Film Reviews

Spider-Man: Into The Spider-Verse [2018] – REVIEW

It has been an emotional roller coaster of a year for Marvel fans, beginning with the culmination of the decade-long event in Avengers: Infinity War to the loss of the Don of Marvel Comics, Stan Lee (Rest in Peace, Excelsior). Yet, the year has found the most appropriate full stop in Spider-Man: Into the Spider-Verse.

To ruin this movie with spoilers would be unfair to the people happen to stumble across this review without watching the film, should land me a sentence to Rykers’. So, here’s an attempt for a spoiler free review.

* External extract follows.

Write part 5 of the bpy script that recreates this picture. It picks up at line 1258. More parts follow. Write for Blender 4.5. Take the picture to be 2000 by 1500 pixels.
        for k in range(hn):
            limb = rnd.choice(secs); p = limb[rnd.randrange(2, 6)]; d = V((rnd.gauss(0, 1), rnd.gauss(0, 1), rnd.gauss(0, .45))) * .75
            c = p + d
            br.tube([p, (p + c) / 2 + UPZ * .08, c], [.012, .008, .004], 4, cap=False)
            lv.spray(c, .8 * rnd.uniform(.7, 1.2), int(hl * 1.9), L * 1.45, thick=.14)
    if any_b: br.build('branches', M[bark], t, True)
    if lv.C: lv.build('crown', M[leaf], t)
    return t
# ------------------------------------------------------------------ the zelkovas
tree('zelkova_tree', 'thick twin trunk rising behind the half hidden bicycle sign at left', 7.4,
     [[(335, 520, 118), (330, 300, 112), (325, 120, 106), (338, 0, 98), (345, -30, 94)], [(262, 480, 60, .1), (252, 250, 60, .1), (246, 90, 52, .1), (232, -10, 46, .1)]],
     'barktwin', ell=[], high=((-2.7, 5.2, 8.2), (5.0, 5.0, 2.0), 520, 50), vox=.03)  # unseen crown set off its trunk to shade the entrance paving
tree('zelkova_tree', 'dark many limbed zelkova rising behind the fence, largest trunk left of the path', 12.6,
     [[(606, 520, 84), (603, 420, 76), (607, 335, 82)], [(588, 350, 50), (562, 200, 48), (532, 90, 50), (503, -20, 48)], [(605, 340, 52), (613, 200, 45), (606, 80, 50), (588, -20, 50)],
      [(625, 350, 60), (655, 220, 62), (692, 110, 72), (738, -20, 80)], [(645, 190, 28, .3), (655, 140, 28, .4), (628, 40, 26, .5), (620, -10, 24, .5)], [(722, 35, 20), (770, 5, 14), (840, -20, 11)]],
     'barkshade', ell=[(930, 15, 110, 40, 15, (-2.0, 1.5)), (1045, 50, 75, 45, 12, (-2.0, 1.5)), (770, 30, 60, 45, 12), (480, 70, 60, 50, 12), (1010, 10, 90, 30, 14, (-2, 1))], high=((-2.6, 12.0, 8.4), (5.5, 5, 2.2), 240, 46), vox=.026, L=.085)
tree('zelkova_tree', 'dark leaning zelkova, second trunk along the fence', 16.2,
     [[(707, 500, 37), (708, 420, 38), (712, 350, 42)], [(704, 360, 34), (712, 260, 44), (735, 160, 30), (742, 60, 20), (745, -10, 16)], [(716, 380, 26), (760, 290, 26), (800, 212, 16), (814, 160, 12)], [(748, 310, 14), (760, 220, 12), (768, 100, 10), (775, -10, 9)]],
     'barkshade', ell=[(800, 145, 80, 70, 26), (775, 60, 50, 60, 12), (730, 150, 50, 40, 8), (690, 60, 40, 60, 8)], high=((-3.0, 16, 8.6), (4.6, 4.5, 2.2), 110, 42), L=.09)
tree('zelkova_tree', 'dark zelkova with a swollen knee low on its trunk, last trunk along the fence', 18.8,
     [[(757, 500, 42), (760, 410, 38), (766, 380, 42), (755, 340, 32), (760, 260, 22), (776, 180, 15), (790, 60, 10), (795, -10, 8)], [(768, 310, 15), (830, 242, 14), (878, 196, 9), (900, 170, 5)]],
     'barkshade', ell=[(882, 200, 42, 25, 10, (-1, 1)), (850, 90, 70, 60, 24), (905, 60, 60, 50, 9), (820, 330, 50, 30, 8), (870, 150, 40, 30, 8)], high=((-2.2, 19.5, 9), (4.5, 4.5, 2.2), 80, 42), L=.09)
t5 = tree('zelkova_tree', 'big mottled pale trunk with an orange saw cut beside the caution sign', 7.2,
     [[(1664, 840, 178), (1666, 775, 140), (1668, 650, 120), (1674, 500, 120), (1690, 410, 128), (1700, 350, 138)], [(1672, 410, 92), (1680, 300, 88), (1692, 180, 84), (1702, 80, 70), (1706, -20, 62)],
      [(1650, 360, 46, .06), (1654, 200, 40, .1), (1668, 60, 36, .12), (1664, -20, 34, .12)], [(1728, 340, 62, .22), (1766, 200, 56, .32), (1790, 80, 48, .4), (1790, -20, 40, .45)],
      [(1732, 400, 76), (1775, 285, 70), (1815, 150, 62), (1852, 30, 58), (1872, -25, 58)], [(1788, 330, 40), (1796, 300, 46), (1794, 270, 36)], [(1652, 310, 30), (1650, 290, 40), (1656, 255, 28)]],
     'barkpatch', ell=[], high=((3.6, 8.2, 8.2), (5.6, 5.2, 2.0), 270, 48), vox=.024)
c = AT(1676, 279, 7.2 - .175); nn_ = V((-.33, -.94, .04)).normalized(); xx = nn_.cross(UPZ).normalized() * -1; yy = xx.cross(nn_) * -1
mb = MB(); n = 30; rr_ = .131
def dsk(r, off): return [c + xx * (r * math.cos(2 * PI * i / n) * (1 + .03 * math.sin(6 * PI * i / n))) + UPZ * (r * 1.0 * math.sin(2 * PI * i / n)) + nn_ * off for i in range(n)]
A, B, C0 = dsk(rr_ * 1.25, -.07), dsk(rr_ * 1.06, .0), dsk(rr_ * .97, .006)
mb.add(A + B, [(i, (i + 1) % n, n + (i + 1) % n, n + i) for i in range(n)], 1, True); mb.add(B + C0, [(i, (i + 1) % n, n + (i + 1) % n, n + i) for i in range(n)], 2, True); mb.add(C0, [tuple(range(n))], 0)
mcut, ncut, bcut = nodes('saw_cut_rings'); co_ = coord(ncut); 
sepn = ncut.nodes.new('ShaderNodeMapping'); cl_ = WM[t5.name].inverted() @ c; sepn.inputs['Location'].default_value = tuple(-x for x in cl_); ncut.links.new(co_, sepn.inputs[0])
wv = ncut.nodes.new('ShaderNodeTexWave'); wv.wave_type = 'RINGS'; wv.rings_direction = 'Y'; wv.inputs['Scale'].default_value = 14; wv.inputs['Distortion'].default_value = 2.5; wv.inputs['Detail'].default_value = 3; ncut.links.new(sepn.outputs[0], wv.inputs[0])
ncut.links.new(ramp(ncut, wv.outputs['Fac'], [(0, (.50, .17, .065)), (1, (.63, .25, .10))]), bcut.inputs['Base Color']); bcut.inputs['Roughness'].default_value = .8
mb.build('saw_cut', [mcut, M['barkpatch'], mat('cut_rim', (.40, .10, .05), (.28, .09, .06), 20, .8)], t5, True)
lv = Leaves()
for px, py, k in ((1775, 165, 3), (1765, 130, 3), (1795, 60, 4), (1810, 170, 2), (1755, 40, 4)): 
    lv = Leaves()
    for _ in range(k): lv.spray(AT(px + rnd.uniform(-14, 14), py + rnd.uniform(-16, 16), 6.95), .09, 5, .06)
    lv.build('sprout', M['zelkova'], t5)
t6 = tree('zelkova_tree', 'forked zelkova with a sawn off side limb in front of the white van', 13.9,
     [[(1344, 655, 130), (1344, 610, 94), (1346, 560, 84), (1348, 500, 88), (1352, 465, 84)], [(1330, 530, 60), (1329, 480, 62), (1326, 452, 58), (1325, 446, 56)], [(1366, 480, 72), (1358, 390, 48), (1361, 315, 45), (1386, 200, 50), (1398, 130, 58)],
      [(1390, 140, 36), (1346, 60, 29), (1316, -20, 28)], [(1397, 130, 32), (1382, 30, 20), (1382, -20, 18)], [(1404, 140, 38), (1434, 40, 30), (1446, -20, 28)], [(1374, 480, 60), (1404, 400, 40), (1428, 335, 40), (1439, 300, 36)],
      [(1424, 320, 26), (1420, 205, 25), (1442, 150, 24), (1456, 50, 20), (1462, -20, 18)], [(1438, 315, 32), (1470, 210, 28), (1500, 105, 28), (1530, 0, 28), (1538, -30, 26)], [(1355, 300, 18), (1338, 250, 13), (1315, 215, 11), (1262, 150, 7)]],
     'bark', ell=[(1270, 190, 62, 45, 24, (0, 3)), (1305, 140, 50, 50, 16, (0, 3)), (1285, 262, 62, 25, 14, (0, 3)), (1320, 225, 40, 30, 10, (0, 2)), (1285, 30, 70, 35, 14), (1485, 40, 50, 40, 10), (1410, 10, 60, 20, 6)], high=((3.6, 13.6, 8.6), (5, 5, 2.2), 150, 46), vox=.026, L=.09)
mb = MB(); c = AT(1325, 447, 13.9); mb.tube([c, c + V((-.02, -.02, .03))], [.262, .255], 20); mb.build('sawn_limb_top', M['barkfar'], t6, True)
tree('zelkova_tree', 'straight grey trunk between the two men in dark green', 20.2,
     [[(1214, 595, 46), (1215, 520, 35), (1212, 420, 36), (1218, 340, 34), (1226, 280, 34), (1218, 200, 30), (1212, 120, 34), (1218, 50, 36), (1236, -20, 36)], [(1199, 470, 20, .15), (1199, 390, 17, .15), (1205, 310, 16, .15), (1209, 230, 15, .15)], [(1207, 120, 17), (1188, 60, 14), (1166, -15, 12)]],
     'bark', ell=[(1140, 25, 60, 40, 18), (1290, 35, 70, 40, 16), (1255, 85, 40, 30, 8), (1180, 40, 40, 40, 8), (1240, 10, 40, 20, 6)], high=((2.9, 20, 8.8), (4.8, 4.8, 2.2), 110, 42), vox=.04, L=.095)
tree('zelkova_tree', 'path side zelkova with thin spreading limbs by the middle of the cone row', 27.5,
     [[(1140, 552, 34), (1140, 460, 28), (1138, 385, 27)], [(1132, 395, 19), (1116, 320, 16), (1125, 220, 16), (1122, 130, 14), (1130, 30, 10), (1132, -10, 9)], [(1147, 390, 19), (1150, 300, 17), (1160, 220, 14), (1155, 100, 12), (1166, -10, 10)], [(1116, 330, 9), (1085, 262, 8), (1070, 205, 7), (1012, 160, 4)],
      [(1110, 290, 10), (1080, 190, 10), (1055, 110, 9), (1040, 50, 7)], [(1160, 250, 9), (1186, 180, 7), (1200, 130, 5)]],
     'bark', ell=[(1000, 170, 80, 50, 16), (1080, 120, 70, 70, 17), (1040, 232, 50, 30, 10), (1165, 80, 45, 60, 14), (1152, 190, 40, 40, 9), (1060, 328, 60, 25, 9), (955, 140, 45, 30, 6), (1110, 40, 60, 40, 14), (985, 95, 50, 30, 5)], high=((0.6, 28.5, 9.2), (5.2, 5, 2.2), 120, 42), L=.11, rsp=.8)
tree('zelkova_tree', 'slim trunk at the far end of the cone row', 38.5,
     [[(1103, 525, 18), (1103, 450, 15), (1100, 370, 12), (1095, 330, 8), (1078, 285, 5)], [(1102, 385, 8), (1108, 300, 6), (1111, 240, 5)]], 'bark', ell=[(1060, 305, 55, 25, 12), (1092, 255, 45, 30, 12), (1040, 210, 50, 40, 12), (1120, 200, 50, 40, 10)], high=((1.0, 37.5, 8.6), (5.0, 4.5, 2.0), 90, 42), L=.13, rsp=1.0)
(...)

The movie introduces the blockbuster audiences to Miles Morales, the Ultimate Spider-Man of Earth 1610 and successor to the fallen Peter Parker of the Universe.  Into the Spider-Verse sticks as close to the source material as possible in the limited time off that can be held in a film, while using this limitation to take its own spin at the lore. As a person who worshipped the Ultimate Spider-Man comics, that is the Peter Parker story, and shed tears at his death (which lost weight when they retconned it). I felt reluctant to anything with Miles Morales as it felt like replacing a dog you raised for years. Yet, this movie helped me thaw my stance to the point of actually digging the Miles Morales Spider-Man.

Miles’ relationship to his father and uncle, who are both on different sides of the track, take a central focus in Miles’ journey of self-discovery. Though, he does get some help from his Spider Comrade. Alienation among the Spider folk is part of the conflict, with Peter Parker’s midlife crisis and Miles’ advent of puberty. Yet meeting the other Spider crowd allows them to see that they are not alone.

It is evidently clear that the writers of the movie were passionate about the source material and held it as a sacred text. Into the Spider-Verse is injected with hilarious self-awareness and dramatic themes that walk the fine line a knee-slapping comedy and a coming-of-age action movie. Spider fans of all media should keep a hawk-eyed observation to all the in-your-face and subtle references laid around the movie to add to a certain rewatchability for those who are probably going for a second watch (like myself).

Visually, this has been one of the best looking movies I have seen since Blade Runner 2049. The comic panel styling/pop art textures add a flavor to the movie not quite seen before in mainstream animation’s past.  Keeping to Miles’ Afro/Latino New Yorker background, the soundtrack is emphasized with modern and classic hip-hop that fills the mood of Miles’ pubescent journey. One particular OST even plays a role in the movie.

The cast of Into the Spider-Verse had done a solid job in bringing the characters to life. Be it in the dramatic lows or comedic highs, the performance were convincing and committed. Jack Johnson as a destitute, desolate, and dad-bod Peter Parker was a Spider-Man I didn’t know I wanted, but I definitely needed. Nicolas Cage as Spider Noir takes his inspiration from a scene from that dog turd movie; Dog Eat Dog, where he attempts a Humphrey Bogart impression (referring to himself as stretched out H. Bogart), and nails it this time. Liev Schreiber’s take on the Kingpin switches between menacing and grief struck (though it was a bit of a disappointment that there was no “*inhale* when I was a boy line”). Oh and Earth 1610 Aunt May is a bit of a badass.

Spider-Man has an interesting history on the big screen from the fan favorite Raimi trilogy, the saddeningly disappointing Amazing Spider-Man to the enjoyable Spider-Man: Homecoming and hopeful Spider-Man: Far from Home. Into the Spider-Verse was a welcomed and innovated change of pace and with talks of a sequel, fans can be delighted with this take of Spider lore.

In conclusion, this is definitely Marvel’s best-animated movie, with the only drawback being the emphasis on certain Spider persons over others. Given there may be further installments down the line, this does not lessen the enjoyment of the film one bit.